AbstractWave and water depth were measured with an instrumented tripod in the Yellow River Delta from 9 December 2014 to 29 April 2015. Concurrent wind data were also collected from a nearby wind station. A high‐precision model for predicting local significant wave height (Hs) with wind speed (vw) is constructed using an improved data‐driven approach. The proposed model realized high accuracy as it solves the problem that the Hs falls too fast during the wind‐decreasing periods. It was tackled by considering the remaining influence of historical vw on the present Hs via incorporating a memory curve of the past wind effect. This innovative approach significantly improves the prediction (R2 from 0.60 to 0.83). The winds in the past 24 hr still left an influence on the waves at the observation site although the influence decreases with time. Physically, it is an implicit but simpler consideration of wind fetch/duration.

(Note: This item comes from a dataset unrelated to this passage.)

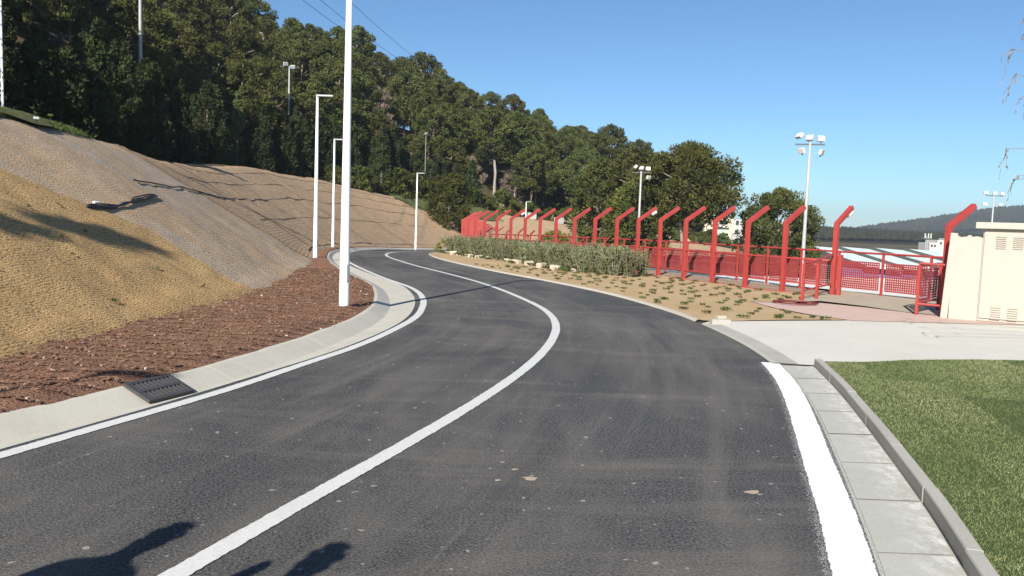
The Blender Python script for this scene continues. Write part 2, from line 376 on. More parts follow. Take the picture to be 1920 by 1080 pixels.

Further data modeling experiments indicated that the decisive factor for the Hs at the site is the wind speed. Wind directions slightly improve the prediction, indicating that waves are slightly affected by the underwater seabed slope along different wind directions, and northwest winds cause the strongest waves at the site. Adding atmospheric pressure or water depth even reduces the accuracy, which indicated that storm surges and wave deformations under different tide levels have a weak impact on Hs. The proposed local wave model can be easily constructed with available wind and wave data, making it expandable to other regions dominated by wind waves.